Begin with the first line and repeat exactly through the line containing "R_ = math.radians"; leave every image out.

[Records with scene code]

────────────────

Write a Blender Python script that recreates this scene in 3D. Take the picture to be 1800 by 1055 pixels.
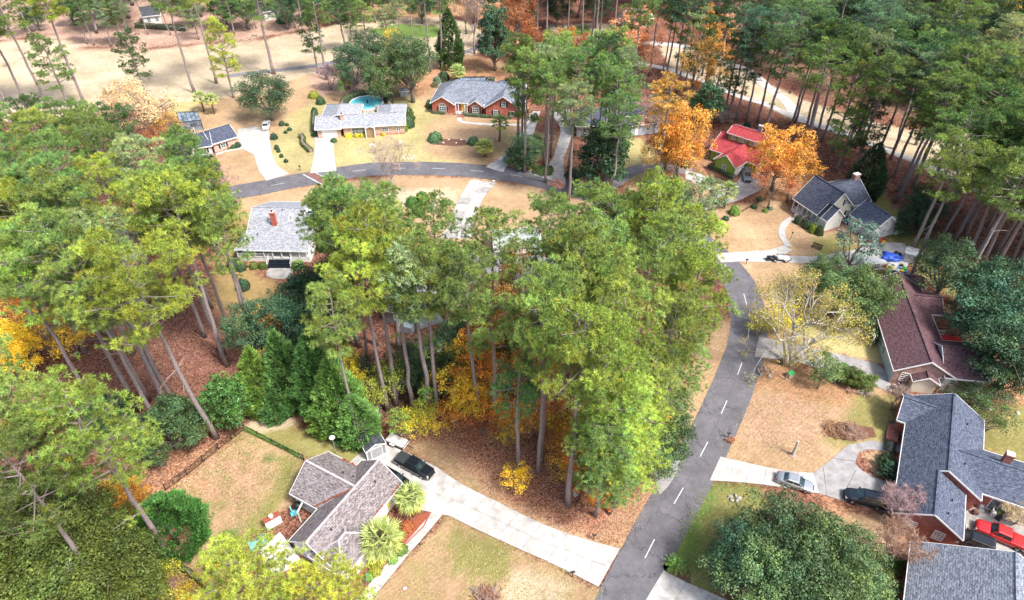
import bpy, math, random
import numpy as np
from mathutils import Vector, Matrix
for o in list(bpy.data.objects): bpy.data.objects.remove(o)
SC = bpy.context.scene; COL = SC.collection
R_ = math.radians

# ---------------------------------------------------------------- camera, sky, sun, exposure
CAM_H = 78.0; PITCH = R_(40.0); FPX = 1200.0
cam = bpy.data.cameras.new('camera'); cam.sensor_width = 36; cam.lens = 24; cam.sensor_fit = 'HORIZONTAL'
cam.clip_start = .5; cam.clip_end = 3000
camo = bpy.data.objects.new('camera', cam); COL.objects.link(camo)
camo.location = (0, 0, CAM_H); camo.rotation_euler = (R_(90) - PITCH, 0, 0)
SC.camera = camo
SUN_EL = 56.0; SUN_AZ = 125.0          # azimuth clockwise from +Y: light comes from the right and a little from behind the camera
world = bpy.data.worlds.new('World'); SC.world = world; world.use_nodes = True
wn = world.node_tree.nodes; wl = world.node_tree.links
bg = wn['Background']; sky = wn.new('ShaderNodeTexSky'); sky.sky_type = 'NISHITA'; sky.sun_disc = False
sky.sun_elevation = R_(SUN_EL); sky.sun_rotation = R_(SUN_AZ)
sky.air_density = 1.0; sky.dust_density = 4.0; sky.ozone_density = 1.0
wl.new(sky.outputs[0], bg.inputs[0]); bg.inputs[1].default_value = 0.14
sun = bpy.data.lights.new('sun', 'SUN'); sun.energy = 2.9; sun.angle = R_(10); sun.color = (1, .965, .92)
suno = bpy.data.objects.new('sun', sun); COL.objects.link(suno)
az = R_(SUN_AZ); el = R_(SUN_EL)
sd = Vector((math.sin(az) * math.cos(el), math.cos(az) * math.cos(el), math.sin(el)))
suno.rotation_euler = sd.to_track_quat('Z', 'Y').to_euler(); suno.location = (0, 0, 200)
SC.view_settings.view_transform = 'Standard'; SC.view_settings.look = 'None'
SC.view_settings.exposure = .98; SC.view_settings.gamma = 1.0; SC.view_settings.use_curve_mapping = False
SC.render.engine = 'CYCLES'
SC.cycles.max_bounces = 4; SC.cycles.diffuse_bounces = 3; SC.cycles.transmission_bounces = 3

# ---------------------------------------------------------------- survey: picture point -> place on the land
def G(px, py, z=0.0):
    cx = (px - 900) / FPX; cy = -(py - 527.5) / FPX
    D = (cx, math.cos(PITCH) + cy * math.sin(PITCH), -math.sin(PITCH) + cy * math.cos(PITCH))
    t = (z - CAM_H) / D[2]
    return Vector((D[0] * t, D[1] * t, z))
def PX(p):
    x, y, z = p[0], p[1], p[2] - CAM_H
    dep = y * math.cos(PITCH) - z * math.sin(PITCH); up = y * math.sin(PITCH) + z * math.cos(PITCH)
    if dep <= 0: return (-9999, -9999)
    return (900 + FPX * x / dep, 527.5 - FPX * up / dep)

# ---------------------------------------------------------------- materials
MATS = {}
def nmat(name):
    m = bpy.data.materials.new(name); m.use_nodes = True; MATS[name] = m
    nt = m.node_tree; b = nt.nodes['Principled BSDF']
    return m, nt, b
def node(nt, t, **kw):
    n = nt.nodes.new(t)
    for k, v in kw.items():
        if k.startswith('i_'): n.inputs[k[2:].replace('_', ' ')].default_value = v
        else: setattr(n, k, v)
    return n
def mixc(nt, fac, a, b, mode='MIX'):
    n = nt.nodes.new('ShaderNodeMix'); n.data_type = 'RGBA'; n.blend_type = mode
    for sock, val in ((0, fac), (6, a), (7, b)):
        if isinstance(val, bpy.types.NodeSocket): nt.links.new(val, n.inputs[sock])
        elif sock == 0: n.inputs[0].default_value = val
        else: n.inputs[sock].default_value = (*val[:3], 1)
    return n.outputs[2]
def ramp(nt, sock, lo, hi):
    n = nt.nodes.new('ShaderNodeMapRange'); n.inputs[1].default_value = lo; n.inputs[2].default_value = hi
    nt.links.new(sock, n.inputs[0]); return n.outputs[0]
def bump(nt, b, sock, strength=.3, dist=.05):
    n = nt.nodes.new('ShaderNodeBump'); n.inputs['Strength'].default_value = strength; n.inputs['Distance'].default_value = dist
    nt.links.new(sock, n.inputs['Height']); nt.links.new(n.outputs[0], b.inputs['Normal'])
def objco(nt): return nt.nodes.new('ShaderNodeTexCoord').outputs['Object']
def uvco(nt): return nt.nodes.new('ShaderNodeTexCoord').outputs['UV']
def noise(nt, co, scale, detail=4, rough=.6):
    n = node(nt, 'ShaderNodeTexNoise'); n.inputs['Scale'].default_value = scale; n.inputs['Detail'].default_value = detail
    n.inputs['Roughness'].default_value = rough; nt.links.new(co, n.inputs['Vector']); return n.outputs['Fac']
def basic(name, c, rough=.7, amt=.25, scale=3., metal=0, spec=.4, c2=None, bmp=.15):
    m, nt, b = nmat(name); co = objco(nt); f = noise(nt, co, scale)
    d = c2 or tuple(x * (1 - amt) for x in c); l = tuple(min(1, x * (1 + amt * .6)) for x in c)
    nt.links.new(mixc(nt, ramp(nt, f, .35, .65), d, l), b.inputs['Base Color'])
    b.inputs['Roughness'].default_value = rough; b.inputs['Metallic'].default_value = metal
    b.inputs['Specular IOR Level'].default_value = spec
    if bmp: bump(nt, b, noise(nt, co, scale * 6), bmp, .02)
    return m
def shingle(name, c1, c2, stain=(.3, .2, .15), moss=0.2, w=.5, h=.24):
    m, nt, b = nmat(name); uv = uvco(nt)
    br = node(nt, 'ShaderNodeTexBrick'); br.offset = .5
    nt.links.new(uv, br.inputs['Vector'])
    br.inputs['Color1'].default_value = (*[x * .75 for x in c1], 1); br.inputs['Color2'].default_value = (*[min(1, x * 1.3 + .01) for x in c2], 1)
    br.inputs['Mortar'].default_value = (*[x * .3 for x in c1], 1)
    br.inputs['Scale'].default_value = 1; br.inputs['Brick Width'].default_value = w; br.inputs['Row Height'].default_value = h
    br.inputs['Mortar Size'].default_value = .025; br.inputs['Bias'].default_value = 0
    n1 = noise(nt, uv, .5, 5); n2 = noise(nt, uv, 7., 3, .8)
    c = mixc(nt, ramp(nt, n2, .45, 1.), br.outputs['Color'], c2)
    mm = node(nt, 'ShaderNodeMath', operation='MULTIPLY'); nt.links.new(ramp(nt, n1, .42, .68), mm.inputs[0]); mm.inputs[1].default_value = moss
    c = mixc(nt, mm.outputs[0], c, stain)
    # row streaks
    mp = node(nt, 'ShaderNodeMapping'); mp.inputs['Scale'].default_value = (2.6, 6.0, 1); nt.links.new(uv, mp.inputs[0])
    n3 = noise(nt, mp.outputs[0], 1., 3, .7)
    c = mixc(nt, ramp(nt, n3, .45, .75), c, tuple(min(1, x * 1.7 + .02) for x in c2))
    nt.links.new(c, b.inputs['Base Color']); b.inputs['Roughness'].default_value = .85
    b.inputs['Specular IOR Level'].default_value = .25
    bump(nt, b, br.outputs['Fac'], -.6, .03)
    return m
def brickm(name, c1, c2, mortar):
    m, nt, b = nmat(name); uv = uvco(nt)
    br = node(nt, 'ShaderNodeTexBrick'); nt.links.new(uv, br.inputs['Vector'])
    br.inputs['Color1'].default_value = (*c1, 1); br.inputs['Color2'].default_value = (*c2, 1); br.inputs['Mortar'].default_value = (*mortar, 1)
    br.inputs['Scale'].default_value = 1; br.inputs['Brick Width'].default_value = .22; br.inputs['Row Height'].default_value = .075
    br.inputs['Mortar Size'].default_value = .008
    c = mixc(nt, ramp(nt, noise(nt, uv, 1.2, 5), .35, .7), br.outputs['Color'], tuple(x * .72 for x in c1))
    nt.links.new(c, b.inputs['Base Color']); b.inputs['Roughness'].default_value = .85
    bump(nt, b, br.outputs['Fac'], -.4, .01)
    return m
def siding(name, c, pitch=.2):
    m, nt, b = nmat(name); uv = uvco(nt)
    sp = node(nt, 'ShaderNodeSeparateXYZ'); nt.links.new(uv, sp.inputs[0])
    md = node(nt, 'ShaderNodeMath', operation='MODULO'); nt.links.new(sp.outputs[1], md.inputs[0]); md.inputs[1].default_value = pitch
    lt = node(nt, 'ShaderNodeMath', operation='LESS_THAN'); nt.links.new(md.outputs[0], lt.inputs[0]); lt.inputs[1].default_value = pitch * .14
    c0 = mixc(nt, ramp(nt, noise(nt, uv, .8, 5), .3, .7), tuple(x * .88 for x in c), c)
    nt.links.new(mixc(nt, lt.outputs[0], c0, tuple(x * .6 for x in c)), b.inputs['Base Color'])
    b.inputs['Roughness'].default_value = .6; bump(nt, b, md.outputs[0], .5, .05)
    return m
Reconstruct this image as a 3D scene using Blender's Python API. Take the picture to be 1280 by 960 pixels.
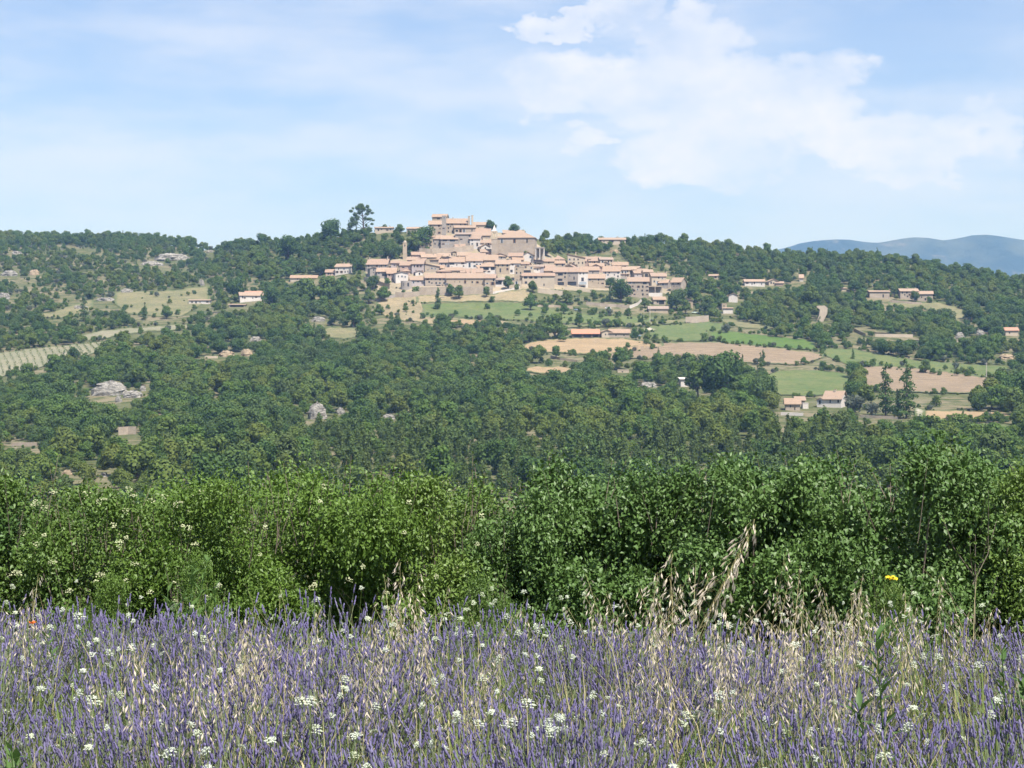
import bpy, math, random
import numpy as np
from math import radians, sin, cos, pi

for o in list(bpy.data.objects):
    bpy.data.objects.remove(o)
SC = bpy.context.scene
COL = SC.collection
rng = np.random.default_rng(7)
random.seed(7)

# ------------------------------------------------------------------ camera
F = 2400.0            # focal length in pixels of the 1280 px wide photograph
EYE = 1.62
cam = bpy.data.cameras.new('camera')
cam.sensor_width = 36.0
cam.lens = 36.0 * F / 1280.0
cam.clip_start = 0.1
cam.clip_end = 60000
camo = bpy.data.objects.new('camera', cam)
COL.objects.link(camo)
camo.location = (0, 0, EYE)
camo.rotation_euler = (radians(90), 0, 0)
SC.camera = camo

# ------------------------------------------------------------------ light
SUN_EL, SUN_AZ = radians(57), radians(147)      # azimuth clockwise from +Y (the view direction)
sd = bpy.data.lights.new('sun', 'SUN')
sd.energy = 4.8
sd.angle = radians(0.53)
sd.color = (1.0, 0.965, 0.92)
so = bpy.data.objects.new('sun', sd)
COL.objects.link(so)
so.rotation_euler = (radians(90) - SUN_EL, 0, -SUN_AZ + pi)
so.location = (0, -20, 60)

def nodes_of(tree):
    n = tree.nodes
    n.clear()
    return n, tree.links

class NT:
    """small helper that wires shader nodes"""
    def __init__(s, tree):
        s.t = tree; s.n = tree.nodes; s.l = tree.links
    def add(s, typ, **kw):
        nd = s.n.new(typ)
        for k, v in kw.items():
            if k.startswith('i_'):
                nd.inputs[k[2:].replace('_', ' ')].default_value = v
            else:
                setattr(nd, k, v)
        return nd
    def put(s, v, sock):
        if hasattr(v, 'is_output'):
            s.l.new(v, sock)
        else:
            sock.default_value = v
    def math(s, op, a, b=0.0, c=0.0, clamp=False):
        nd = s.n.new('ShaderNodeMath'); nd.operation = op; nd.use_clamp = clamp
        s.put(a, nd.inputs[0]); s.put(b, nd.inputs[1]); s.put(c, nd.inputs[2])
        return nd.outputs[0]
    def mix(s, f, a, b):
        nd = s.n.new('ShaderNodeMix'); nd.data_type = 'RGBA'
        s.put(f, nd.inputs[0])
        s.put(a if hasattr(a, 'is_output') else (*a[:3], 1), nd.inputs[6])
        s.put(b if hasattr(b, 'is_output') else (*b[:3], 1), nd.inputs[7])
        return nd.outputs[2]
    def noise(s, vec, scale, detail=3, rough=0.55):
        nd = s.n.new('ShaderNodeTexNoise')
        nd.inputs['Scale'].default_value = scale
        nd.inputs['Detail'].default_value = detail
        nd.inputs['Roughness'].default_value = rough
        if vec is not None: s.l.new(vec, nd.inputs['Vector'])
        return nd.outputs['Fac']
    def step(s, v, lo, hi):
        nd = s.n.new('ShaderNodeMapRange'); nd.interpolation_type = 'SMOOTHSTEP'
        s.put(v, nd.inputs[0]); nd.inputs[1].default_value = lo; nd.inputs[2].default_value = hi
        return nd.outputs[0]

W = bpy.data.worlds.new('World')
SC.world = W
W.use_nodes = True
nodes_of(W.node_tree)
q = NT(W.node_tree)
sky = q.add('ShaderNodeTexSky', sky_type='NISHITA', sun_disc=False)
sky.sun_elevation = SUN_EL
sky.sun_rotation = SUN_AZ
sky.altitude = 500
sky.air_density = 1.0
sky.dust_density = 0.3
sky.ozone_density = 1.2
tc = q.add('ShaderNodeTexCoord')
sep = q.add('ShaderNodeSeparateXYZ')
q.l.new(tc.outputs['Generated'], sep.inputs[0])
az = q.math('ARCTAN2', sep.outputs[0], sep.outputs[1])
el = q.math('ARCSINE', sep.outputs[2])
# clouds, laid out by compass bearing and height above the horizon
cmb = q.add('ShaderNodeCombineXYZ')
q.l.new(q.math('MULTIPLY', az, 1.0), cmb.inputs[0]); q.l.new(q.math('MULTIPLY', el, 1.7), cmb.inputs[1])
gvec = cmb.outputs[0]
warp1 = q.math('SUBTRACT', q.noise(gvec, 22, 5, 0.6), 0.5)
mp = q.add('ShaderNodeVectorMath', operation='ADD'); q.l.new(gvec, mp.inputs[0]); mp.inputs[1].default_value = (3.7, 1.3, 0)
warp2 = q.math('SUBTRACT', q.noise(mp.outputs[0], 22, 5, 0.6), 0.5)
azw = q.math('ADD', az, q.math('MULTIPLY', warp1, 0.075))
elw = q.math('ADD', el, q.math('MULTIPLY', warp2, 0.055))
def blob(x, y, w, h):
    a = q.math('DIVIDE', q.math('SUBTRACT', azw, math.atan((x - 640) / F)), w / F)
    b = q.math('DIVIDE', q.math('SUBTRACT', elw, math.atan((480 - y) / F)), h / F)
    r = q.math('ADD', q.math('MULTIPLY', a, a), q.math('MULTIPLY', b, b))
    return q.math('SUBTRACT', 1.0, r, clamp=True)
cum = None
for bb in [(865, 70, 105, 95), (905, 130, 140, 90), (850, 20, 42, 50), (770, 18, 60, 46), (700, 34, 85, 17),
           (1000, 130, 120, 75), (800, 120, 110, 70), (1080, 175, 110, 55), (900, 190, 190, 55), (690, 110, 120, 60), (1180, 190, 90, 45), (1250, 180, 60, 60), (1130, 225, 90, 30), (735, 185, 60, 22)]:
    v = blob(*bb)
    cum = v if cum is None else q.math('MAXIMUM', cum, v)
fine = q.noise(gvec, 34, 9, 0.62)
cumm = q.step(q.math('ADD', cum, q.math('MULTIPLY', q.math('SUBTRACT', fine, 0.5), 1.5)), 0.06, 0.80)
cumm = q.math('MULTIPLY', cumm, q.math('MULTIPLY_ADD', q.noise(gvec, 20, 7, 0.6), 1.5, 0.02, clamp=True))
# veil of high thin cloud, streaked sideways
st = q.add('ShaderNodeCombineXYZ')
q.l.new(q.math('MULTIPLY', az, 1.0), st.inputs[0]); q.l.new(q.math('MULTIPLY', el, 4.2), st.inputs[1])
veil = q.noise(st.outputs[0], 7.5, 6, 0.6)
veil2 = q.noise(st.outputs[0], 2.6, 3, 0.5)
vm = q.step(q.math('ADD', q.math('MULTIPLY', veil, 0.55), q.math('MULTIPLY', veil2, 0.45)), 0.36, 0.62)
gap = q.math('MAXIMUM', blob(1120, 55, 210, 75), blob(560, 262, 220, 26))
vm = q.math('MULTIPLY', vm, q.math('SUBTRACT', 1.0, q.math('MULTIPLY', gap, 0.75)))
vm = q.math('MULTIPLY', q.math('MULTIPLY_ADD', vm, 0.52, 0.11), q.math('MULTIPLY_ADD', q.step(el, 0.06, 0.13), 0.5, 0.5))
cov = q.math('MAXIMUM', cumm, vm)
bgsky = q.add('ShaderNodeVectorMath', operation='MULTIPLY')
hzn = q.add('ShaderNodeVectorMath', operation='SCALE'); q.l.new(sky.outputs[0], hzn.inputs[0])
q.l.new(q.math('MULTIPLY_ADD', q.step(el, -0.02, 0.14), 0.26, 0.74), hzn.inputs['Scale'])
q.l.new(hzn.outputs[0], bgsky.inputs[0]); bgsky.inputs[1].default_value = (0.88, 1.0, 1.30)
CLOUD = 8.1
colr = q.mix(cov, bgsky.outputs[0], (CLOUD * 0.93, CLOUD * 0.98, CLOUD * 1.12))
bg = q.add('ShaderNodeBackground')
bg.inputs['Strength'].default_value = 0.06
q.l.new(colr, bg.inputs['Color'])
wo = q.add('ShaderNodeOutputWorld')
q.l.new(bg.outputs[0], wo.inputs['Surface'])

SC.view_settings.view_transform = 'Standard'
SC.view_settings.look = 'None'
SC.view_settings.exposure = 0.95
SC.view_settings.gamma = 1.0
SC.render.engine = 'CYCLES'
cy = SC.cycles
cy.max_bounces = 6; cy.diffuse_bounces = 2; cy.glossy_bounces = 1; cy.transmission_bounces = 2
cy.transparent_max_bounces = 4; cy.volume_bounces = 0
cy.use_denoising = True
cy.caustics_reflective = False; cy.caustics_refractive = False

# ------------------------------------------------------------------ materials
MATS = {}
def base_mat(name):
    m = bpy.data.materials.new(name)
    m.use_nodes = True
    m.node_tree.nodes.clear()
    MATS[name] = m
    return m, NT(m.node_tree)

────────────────

● EXPECTED ANSWER
Write a Blender Python script that recreates this scene in 3D. Take the picture to be 1800 by 1055 pixels.
import bpy, math, random
import numpy as np
from mathutils import Vector, Matrix
for o in list(bpy.data.objects): bpy.data.objects.remove(o)
SC = bpy.context.scene; COL = SC.collection
R_ = math.radians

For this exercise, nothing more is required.